Pouco mais de um ano antes, em 9 de maio de 2001, Muniz da Silva testemunhou perante a Comissão Parlamentar de Inquérito da Paraíba sobre a violência no campo e a formação de milícias rurais no estado, apontando a atuação de policiais em supostos atos de violência contra trabalhadores rurais da região. Em 23 de dezembro de 2000, Almir Muniz da Silva foi ameaçado de morte por um dos policiais que havia denunciado.
Somente em 2008, a delegada responsável concluiu que havia fortes indícios de crime contra Muniz da Silva e envolvimento do policial denunciado, mas alegou insuficiência de provas para responsabilizá-lo.
A CPI do Extermínio no Nordeste, em 2005, também identificou o policial como suspeito de crimes na região e recomendou sua investigação por associação criminosa, além da apuração de possível prevaricação do delegado inicial do caso. Em abril de 2009, o caso foi arquivado e seus parentes ficaram sem qualquer explicação. Acesse mais aqui.

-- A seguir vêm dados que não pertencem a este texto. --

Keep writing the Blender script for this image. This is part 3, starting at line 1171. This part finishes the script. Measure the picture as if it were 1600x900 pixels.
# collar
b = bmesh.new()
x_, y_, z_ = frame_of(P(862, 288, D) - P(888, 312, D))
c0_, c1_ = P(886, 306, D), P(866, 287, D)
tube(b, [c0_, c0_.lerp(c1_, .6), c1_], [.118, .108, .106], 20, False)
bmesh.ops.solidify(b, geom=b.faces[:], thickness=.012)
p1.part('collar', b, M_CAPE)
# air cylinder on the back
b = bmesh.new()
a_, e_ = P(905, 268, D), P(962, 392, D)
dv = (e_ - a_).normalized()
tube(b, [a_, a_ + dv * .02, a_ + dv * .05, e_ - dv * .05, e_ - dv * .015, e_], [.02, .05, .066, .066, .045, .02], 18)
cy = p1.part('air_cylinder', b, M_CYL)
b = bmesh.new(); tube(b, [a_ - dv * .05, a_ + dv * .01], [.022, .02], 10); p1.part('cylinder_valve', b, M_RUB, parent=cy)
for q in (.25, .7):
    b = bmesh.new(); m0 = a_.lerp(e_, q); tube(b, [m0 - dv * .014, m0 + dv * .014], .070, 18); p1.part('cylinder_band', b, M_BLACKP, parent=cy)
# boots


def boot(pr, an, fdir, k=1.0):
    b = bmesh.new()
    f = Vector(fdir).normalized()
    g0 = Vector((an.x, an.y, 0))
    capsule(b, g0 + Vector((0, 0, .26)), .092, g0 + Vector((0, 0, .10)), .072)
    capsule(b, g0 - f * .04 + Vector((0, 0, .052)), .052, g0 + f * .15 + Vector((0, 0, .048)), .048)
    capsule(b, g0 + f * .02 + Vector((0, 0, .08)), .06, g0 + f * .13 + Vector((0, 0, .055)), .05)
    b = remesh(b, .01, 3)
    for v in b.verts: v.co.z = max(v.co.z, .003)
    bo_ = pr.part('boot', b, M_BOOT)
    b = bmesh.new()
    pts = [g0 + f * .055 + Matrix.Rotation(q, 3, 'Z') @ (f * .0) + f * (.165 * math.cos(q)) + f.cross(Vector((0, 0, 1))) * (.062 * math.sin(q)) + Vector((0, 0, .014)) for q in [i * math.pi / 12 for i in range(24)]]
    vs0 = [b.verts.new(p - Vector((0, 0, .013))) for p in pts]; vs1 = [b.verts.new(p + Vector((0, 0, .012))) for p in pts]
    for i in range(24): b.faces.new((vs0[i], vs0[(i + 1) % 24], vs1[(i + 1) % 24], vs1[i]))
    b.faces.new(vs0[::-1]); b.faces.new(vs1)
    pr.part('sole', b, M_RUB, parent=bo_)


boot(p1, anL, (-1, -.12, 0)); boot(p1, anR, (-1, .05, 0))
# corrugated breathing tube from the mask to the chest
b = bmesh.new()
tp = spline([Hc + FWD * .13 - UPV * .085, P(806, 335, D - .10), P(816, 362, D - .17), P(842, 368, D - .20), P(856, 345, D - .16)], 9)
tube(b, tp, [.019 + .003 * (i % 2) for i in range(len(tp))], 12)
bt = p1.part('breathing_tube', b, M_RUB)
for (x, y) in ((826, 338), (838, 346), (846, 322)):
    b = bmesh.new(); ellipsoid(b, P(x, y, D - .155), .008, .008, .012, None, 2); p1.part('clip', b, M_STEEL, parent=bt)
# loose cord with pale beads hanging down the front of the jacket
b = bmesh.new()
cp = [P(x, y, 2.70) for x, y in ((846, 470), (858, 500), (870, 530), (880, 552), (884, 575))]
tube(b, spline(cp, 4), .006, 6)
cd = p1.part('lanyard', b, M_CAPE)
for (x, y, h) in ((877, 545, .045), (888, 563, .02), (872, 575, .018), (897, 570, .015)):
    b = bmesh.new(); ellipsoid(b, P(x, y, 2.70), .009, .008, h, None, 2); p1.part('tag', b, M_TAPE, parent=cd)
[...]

Sobre o Sistema Interamericano de Direitos Humanos
O Sistema Interamericano de proteção dos direitos humanos (SIDH) foi criado a partir da Declaração Americana de Direitos e Deveres do Homem na 9ª Conferência Internacional Americana realizada em Bogotá em 1948, onde também foi adotada a própria Carta da Organização dos Estados Americanos (OEA), que afirma os “direitos fundamentais da pessoa humana” como um dos princípios fundadores da Organização. Ele é composto por dois órgãos:
A Corte Interamericana de Direitos Humanos (Corte IDH), que é uma instituição judicial autônoma da que tem o objetivo de aplicar e interpretar a Convenção Americana (Pacto de San José da Costa Rica), um tratado que prevê direitos e liberdades adotado em 1969 e em vigor desde 1978. O Brasil é um dos 20 países da região que reconhecem sua competência;
A Comissão Interamericana de Direitos Humanos (CIDH) é um órgão de natureza executiva, composta por sete juristas de diferentes nacionalidades do continente americano, que visa a promoção, observância e defesa dos Direitos Humanos. Além do Sistema de Petição Individual, a CIDH monitora a situação dos direitos humanos nos Estados Membros e dá a atenção a linhas temáticas prioritárias.